Sharon: As a librarian, what have you observed about interest in Sci-fi and fantasy?

Bill: I've seen first-hand that the interest is stronger than libraries may be aware. I worked in a branch library which included a good number of CSFF titles in its general sci fi collection, and the entire SF collection circulated so well it was impossible to weed the cramped section. It took literally years of lobbying to add another 15 feet of shelf space, and that's not enough.

If books are well written, libraries are reasonbaly likely to carry them, especially if the author is local or if the book has been reviewed favorably. Science fiction fans are passionately devoted to their genre, and I suspect that very few will complain about the Christian content (none kvetched to me, at any rate).

Sharon: Any ideas for how Christian authors of sci-fi and fantasy can market their books to develop wider readership?

I'd suggest that authors be prepared to persist, persist, and then persist some more.

The most helpful step is to get them on http://www.amazon.com and http://www.barnesandnoble.com/ ! Try to get them reviewed, whether in print or on line, even if it's in your local newspaper. This may prompt their readers to buy them. It often encourages libraries to order them since patrons ask for them. Allegedly, library ownership of a book can increase sales.

Two of the best review resources are "Library Journal" and "BookList" (both of which are in virtually all library systems so you can see what their review policies are). They both review Christian fiction and CSFF and take a strong interest in new authors, but competition is probably serious.

I can immediately think of three potentially helpful online resources: Christian Fiction Review ( http://www.christianfictionreview.com/index.html ) includes a lot of CSFF, and the reviewer is usually perceptive. Christian Fandom ( http://www.swcp.com/christian-fandom/ ) and ChristSF ( http://groups.yahoo.com/group/christsf/ ) have discussion / mailing lists with members who may be able to help. All of these will get the word out, but I don't know how many are involved with each, so results may be smaller than you hope. Searching the Internet via Google may lead to websites that discuss marketing strategies.
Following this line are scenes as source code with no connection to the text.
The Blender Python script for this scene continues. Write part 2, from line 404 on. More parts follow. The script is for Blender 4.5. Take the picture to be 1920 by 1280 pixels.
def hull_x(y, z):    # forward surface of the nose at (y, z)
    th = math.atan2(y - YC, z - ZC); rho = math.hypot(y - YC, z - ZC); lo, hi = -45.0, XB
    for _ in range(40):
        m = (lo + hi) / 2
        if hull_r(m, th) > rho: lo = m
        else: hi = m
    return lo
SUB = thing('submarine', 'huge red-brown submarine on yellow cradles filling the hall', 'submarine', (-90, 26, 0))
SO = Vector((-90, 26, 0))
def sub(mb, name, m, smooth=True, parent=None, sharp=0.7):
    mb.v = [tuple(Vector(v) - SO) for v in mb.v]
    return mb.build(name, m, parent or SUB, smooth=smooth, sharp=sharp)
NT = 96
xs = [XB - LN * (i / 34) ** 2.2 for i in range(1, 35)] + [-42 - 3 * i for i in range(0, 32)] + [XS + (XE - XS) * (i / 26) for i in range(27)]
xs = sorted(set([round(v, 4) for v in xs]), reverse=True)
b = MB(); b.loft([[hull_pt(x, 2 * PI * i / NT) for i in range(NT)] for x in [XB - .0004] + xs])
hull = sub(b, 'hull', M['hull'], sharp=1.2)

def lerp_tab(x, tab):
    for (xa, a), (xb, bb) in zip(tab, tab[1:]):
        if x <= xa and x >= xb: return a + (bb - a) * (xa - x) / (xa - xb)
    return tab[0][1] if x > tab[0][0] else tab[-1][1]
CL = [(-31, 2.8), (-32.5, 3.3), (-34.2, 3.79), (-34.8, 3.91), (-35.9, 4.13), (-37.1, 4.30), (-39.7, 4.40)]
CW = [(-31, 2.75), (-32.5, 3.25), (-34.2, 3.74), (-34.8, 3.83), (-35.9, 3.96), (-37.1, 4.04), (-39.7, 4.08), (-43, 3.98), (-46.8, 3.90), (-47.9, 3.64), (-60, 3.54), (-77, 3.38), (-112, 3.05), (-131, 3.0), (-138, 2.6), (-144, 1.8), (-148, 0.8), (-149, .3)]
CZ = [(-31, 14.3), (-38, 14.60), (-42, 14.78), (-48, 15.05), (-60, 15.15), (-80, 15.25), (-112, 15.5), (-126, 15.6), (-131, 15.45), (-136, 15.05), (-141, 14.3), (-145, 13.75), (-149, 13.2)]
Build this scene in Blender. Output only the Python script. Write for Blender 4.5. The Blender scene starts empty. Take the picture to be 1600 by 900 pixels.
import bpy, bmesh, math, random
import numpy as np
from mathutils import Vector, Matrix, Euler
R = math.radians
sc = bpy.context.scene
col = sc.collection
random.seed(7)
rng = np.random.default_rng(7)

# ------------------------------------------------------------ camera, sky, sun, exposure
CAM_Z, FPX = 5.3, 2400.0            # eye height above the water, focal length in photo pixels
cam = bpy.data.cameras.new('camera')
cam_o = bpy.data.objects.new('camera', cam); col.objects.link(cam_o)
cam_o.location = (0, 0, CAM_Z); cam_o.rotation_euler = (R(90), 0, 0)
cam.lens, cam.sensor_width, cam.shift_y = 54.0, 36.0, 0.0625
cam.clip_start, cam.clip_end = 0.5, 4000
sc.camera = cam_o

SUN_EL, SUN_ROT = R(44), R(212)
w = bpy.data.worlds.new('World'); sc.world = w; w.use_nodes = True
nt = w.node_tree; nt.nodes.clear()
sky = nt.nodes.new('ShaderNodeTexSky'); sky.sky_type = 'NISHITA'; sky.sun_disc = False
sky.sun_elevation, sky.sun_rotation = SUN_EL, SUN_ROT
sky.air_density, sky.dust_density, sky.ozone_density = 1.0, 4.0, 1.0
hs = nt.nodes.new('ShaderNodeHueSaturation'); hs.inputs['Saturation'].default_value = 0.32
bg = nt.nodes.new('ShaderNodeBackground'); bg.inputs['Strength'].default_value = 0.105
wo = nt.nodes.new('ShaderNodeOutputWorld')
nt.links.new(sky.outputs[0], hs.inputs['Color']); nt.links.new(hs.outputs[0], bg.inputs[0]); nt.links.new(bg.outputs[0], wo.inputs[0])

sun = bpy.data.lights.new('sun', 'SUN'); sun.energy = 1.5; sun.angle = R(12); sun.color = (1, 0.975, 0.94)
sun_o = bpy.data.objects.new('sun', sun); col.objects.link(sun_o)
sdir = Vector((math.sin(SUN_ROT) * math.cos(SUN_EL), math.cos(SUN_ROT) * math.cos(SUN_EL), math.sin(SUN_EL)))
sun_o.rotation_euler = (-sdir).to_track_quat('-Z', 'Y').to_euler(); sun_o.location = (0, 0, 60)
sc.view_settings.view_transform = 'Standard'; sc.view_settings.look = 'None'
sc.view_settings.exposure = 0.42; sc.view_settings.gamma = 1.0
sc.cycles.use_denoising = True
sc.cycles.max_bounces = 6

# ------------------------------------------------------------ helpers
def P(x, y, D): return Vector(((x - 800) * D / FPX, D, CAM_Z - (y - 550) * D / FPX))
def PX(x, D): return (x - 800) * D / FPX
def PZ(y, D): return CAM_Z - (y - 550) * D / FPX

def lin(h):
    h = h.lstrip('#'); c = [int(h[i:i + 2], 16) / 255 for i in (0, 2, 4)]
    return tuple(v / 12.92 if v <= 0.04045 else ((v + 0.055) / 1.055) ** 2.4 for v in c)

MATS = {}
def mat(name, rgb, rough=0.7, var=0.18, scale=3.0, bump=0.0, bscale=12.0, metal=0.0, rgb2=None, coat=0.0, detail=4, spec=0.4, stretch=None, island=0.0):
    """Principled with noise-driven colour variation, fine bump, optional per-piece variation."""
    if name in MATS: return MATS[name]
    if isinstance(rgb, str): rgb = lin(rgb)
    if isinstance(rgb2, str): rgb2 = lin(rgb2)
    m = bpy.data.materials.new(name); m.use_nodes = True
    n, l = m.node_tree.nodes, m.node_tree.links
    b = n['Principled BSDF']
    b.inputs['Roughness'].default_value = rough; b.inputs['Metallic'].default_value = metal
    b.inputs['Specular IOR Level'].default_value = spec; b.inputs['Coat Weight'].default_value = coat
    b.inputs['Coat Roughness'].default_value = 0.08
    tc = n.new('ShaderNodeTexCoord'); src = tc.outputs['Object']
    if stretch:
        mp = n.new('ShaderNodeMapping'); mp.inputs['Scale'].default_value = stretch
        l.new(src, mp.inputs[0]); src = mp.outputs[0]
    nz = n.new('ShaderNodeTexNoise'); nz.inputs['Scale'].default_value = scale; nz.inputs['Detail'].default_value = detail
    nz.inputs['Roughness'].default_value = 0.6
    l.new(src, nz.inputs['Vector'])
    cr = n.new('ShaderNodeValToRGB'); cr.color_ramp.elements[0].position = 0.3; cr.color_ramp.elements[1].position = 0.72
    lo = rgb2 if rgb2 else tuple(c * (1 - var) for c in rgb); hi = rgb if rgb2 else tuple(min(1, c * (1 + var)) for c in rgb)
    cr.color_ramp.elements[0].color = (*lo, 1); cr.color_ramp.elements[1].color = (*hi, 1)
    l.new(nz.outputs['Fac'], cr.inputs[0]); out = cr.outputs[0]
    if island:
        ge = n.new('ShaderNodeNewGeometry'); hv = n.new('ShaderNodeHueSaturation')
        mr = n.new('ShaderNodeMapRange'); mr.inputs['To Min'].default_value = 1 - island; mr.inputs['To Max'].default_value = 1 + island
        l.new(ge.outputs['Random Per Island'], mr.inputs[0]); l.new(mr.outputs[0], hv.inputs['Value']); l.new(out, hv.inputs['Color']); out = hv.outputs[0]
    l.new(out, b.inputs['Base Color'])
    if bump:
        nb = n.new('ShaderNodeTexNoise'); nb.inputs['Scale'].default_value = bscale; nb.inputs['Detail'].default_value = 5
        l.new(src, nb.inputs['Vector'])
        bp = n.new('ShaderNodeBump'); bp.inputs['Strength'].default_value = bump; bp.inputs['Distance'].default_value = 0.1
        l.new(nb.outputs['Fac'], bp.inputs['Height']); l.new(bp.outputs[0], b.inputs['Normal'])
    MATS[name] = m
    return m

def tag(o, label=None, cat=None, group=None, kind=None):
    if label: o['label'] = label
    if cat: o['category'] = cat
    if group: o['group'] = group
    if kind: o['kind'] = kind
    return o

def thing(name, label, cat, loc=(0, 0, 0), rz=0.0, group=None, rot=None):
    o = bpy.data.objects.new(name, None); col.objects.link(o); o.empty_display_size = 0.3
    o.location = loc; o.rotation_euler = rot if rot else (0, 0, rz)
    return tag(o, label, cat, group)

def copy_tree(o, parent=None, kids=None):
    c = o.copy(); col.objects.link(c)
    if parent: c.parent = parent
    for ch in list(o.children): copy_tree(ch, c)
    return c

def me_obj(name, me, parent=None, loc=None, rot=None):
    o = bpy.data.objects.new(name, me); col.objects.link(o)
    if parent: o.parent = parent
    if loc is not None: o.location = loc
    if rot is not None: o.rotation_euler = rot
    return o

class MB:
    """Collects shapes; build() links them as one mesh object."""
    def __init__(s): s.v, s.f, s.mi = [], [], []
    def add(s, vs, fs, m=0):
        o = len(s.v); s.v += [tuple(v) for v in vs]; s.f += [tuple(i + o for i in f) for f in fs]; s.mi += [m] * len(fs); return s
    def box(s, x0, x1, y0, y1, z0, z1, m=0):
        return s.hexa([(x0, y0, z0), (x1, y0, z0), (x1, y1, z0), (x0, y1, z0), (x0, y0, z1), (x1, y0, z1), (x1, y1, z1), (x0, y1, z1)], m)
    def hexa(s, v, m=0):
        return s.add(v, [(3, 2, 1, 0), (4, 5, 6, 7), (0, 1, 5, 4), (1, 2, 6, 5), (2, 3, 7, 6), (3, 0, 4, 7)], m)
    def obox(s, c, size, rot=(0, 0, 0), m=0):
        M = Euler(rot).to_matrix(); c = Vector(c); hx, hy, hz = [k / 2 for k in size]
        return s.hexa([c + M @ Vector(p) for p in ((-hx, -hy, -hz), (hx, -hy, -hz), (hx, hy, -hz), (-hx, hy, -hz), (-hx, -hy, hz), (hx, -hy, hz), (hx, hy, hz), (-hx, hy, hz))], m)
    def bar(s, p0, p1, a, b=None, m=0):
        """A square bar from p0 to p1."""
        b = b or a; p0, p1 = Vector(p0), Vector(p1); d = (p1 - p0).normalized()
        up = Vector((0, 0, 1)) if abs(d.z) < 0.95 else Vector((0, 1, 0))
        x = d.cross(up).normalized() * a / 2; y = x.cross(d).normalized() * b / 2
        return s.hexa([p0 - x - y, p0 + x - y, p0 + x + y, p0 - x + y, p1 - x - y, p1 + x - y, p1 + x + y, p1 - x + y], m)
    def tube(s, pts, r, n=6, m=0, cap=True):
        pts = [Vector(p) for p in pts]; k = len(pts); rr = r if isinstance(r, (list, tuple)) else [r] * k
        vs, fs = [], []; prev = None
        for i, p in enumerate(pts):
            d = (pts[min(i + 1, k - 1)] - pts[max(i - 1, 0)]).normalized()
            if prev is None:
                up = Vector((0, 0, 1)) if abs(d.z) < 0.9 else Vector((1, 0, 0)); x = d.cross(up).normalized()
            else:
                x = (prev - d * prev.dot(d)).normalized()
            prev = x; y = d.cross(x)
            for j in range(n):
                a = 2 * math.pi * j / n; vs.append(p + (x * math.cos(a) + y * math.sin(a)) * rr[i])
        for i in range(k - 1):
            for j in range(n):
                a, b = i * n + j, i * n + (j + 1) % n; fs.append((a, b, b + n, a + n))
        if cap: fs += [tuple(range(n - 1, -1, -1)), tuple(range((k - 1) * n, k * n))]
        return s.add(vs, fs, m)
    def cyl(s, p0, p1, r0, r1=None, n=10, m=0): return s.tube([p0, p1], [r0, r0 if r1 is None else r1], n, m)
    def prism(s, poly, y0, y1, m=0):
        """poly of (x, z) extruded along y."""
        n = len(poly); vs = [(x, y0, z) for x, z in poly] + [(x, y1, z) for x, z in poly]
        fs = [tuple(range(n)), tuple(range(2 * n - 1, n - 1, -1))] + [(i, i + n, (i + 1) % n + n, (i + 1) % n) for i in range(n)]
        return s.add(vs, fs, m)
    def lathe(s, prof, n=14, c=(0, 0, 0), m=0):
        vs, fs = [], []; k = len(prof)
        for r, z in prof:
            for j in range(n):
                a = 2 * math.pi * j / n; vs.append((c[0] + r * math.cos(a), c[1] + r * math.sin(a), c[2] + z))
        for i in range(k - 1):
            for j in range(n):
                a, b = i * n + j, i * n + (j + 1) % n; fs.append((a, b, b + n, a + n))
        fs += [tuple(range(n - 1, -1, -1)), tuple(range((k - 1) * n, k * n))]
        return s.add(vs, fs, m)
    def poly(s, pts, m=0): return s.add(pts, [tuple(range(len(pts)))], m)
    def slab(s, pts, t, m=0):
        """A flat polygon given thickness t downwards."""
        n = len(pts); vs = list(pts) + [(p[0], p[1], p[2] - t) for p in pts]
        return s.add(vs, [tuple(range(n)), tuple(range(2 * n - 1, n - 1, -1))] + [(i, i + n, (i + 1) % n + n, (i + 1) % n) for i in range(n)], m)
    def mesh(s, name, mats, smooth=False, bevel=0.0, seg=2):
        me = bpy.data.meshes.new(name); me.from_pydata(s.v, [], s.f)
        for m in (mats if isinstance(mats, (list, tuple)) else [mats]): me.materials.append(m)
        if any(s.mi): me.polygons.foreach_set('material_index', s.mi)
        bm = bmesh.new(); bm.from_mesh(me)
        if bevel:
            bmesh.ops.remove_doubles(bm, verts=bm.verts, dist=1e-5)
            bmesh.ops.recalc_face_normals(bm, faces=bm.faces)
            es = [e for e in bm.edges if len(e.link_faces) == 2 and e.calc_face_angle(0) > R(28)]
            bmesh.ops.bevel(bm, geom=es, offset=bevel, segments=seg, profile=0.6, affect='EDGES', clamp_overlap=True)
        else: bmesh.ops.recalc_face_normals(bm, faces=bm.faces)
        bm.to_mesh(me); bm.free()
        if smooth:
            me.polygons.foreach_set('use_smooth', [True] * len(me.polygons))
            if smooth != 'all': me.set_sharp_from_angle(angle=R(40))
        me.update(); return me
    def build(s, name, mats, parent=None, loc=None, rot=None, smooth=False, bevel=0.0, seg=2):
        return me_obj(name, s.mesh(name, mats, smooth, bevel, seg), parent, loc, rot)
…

Libraries will have books about marketing books. Subjects include "Books -- Marketing" and "Authorship -- Marketing" or variations on these. If nothing turns up, try asking a librarian for help. We thrive on questions!

These are a few ideas that came to me quickly. I hope they help. Marketing is a tough business, especially in CSFF, which is a niche within a niche (science fiction in general). But there are books out there, and they sell, so there's hope.

Sharon: Bill, thanks so much for visiting my blog! I'm delighted that more people are finding out about Edenstar and all the great resources you have on that site.

I hope those of you who visited this week have enjoyed getting to know Cheryl, Bill, and Edenstar Books and Games!

Sharon Hinck

1 comment:

Cindy said...

Sharon, thanks so much for visiting and commenting on my blog! I love fiction, and I'll have to check out some of your books!